I know what you're thinking. Scarlett O'Hara. She did it. She married Charles, had Wade. Then she married Frank Kennedy, and had Ella. Then Rhett, and had Bonnie. But if you look at Scarlett, she never makes that transition, does she? She's still always trying to be her 16-year-old self, with the tiny waist, surrounded by all the single gentlemen attending the Twelve Oaks barbecue. She never really transitions out of the ingénue phase until the very end of the book, when tragedy strikes so close to home that she finally has to grow up. But again, we're left hanging - this time, not at the altar, but watching her as she makes her plans for tomorrow, to get Rhett back (i.e. put the plumage on, shake her tail feather, do the mating dance to bring him back).

But I want to know what you think. Where are our matronly trailblazers and mavericks?

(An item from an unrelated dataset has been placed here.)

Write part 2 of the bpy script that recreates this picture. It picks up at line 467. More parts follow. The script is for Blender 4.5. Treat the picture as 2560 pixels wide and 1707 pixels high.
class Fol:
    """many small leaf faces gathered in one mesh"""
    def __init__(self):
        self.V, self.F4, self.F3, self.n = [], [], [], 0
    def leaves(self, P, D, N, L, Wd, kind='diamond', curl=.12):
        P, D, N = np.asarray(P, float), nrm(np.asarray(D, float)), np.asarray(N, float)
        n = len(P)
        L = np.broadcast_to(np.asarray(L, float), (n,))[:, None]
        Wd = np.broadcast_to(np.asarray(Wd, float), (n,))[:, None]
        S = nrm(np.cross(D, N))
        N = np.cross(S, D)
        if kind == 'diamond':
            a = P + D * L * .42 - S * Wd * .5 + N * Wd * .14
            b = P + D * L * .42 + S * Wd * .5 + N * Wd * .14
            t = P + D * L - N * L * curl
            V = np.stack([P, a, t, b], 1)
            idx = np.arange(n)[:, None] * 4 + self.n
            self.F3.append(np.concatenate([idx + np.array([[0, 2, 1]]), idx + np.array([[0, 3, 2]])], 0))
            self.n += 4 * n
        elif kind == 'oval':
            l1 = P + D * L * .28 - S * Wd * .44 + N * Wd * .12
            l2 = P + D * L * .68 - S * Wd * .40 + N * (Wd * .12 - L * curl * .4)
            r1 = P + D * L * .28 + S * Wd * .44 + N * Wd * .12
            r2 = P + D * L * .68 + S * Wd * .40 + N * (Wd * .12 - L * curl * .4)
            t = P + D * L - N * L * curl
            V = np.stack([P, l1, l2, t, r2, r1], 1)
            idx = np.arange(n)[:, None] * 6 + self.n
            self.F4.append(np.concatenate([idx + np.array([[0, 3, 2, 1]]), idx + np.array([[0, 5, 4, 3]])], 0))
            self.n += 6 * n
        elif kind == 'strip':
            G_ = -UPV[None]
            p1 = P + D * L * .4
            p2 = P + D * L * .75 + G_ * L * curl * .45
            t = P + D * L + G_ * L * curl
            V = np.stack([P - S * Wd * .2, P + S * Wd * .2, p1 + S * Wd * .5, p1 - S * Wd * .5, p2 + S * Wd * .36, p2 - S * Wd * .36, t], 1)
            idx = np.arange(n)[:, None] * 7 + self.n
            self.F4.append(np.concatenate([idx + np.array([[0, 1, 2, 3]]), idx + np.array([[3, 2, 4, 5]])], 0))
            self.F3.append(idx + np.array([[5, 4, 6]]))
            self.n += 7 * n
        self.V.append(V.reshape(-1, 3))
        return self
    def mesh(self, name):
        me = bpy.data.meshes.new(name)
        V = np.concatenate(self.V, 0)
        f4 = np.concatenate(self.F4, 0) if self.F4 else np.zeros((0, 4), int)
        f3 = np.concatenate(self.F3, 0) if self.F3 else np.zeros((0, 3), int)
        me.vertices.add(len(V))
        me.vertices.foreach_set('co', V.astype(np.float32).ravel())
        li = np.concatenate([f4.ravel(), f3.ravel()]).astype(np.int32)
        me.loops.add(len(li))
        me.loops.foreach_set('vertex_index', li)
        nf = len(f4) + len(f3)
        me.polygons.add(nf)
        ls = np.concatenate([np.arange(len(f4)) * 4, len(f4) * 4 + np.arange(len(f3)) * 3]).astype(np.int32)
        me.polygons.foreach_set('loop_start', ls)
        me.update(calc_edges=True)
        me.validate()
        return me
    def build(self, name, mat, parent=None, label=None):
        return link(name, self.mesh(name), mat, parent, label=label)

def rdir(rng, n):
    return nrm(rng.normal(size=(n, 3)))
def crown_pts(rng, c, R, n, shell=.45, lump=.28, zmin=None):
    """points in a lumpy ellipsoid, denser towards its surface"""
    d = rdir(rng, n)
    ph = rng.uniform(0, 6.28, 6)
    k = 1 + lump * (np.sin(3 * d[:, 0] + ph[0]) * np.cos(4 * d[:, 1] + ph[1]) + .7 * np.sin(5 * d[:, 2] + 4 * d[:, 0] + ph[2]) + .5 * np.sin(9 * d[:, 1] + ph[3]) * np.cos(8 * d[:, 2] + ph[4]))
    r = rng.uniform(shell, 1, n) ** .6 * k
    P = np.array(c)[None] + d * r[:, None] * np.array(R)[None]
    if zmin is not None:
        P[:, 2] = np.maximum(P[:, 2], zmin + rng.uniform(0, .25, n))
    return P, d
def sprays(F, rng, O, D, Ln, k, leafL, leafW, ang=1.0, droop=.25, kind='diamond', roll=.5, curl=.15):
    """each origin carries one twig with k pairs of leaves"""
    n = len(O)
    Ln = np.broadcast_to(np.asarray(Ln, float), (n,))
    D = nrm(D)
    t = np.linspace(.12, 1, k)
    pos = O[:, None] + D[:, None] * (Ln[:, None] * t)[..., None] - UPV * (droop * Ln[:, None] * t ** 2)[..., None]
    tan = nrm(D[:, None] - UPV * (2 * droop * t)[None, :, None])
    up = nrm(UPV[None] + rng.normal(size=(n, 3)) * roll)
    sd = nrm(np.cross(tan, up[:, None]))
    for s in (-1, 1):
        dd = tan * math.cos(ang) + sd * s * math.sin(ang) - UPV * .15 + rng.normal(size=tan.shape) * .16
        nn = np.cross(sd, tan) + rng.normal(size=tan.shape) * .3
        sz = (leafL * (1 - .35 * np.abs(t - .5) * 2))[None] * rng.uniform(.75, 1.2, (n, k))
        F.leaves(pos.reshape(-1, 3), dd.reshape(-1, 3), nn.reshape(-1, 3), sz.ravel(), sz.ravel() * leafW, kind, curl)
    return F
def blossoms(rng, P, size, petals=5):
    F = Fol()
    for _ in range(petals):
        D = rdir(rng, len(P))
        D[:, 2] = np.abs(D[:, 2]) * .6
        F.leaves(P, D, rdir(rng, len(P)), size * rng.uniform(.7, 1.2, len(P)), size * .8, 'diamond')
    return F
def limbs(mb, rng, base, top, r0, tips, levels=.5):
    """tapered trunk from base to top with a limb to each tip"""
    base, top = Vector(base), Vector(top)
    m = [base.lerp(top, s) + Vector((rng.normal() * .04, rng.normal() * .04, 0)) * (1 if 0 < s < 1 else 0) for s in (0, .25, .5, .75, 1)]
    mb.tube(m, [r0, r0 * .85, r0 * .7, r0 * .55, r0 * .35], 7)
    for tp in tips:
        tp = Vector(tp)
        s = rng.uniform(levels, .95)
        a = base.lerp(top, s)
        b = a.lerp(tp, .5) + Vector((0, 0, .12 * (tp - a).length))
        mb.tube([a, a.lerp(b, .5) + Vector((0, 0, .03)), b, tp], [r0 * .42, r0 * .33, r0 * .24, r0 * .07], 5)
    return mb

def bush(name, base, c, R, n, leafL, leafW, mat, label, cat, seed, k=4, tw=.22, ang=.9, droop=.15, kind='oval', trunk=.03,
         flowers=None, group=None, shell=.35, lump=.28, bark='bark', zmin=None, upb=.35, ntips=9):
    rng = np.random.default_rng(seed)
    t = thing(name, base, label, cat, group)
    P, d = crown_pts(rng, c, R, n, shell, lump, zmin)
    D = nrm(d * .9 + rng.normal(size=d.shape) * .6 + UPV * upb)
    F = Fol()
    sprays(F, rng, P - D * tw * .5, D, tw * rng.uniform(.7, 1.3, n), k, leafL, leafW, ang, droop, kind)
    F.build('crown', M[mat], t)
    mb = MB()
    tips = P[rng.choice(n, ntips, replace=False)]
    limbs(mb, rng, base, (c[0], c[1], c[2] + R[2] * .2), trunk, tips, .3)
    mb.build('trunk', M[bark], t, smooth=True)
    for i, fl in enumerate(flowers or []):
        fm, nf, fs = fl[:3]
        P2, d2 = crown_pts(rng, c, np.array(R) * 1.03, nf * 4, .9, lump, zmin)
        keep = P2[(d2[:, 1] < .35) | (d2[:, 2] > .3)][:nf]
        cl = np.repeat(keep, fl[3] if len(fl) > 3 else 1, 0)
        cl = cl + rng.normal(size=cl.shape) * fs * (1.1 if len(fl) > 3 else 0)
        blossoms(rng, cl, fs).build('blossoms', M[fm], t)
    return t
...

We can't rely on characters like Mrs Bennett, with her ribbons, nerves, and discussions of lace. Or Mrs van Hopper - with her bossy, brutish behaviour.

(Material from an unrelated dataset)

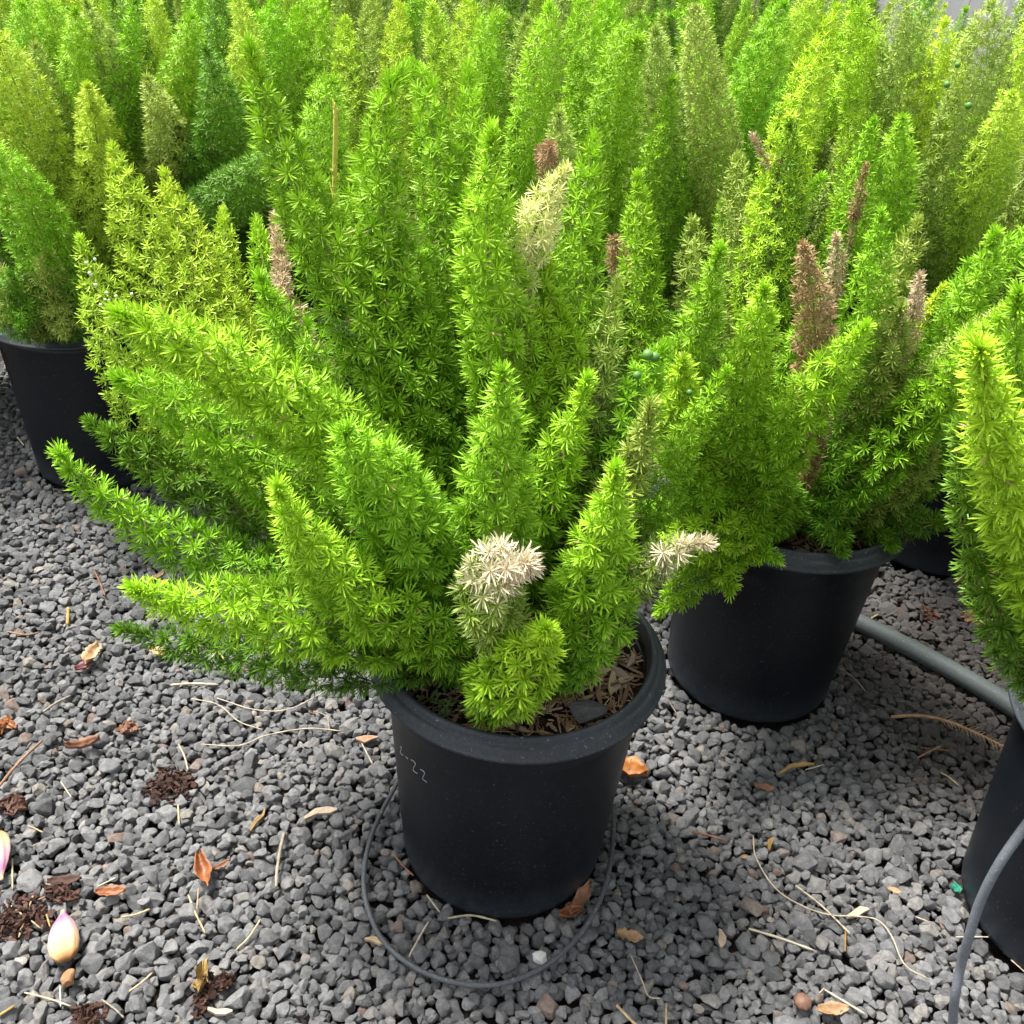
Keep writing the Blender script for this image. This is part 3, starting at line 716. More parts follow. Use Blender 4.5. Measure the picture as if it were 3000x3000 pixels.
def back(i, pix, y, cls, style='mid'):
    x0, y0 = BACK[i][:2]; frond(backs[i], pix, y, y + (y0 - y) * .5, cls, style, stem=False)
back(1, [(1264,15,50),(1280,120,100),(1300,230,130),(1310,400,150),(1340,650,160)], 1.85, 'Y')
back(1, [(1470,45,60),(1440,60,100),(1425,160,140),(1425,280,150),(1450,500,160)], 1.80, 'G')
back(1, [(1612,5,50),(1600,110,130),(1580,240,170),(1560,380,180),(1530,600,170)], 1.65, 'L')
back(1, [(1870,130,70),(1850,100,130),(1815,210,170),(1800,380,200),(1780,560,200),(1700,750,180)], 1.6, 'G')
back(1, [(1540,50,50),(1530,190,110),(1500,370,130),(1480,560,140)], 1.85, 'D')
back(4, [(1920,80,50),(1925,200,140),(1945,380,190),(1955,580,210),(1980,800,200)], 1.75, 'D')
back(4, [(2035,20,70),(2055,190,140),(2090,390,180),(2110,580,190),(2100,760,180)], 1.6, 'D', 'fine')
back(4, [(2300,10,60),(2245,140,150),(2190,300,170),(2150,480,170)], 1.9, 'G')
back(4, [(2410,-10,60),(2340,75,110),(2270,180,130),(2200,330,130)], 2.05, 'Y')
for a_ in ([(60,10,80),(90,110,150),(125,250,180),(160,400,180),(180,560,160)], 1.95, 'G'), ([(255,250,50),(275,340,120),(305,460,170),(335,600,170)], 1.7, 'Y'), ([(130,-20,60),(165,90,140),(190,230,160),(215,390,160)], 2.0, 'G'), ([(330,0,60),(375,90,130),(400,220,150),(420,380,150)], 1.95, 'K'), ([(450,-10,60),(455,110,130),(465,250,150),(480,400,150)], 1.98, 'Y'), ([(640,-20,60),(640,80,130),(630,220,150),(600,370,150)], 1.95, 'K'):
    back(2, a_[0], a_[1], a_[2])
for a_ in ([(1010,50,50),(1015,170,110),(1030,330,130),(1040,500,120)], 2.05), ([(1090,-20,60),(1092,130,120),(1102,300,140),(1120,470,140)], 2.1), ([(1168,10,50),(1162,150,110),(1168,320,130),(1180,480,130)], 2.05), ([(870,25,50),(866,160,120),(855,330,140),(850,480,140)], 2.05), ([(935,-20,50),(935,110,110),(925,260,130),(920,420,130)], 2.1), ([(800,-10,60),(790,110,120),(778,260,130),(770,400,130)], 2.0), ([(1370,0,60),(1372,130,140),(1378,280,150),(1380,440,140)], 2.0), ([(1700,-10,60),(1710,110,140),(1730,260,160),(1740,420,150)], 2.0), ([(1770,-20,60),(1790,100,130),(1800,250,140),(1790,400,140)], 2.1):
    back(1, a_[0], a_[1], 'DDYDDYGYG'[int(a_[0][0][0]) % 9], 'fine')
back(0, [(2505,-20,60),(2530,140,160),(2540,320,180),(2520,500,160),(2500,700,150)], 1.8, 'L')
back(0, [(2640,-20,80),(2650,140,180),(2640,300,200),(2620,460,190),(2590,700,180)], 1.75, 'D', 'fine')
back(0, [(2645,345,50),(2630,450,130),(2610,590,170),(2590,740,160)], 1.5, 'G')
back(0, [(2905,10,80),(2880,150,190),(2850,330,220),(2790,520,230),(2740,720,220)], 1.6, 'D', 'fine')
back(0, [(2965,270,50),(2935,390,150),(2890,520,190),(2840,690,180)], 1.5, 'Y', 'fine')
back(0, [(2770,60,50),(2760,200,140),(2740,350,170),(2710,520,170)], 1.7, 'V', 'fine')
back(2, [(220,25,50),(232,140,130),(238,290,160),(250,480,160)], 1.8, 'G')
back(2, [(250,5,40),(290,100,110),(340,205,150),(390,330,180),(430,480,170),(480,620,150)], 1.85, 'D')
back(2, [(430,225,45),(470,330,120),(505,450,170),(525,590,160)], 1.7, 'D')
back(2, [(560,50,70),(550,190,160),(510,350,180),(500,520,170)], 1.8, 'G')
back(2, [(602,145,45),(640,260,130),(645,400,180),(610,560,180)], 1.65, 'K')
back(2, [(690,-10,60),(725,110,110),(710,250,130),(680,420,140)], 1.8, 'Y', 'fine')
back(2, [(905,425,60),(820,470,130),(730,540,180),(640,610,190),(570,690,180)], 1.45, 'K', 'mid')
back(1, [(975,235,70),(955,300,140),(945,420,180),(940,560,190),(960,700,180)], 1.55, 'G')
back(1, [(1635,330,50),(1640,420,110),(1650,520,130),(1660,640,130)], 1.45, 'D')
back(1, [(1612,425,50),(1603,470,80),(1595,510,60)], 1.4, 'B')
back(1, [(1800,700,50),(1810,760,90),(1820,850,80)], 1.4, 'B', 'fine')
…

I always have wanted to grow up to be Mrs Fezziwig. Remember her? She's the wife of Ebenezer Scrooge's boss -- the one who throws the terrific Christmas parties for all the employees. We only see her as a glimpse of Scrooge's past, but from what I've seen, I think I like her. She's 'worthy to be [her husband's] partner in every sense of the term'. And Fezziwig himself is a bit old-fashioned, a bit foppish, but about as happy of a man as you'll ever know.

And if that's all I have to go on right now, I'll use it. But I'm going to keep looking.

***Elsa doesn't end up with anyone. She's the Ice Queen, revisited. Clever girl. She gets to be who she really is, without all the hindrance of propriety, society, and family breathing down her neck. If that's a spinster, it comes highly recommended.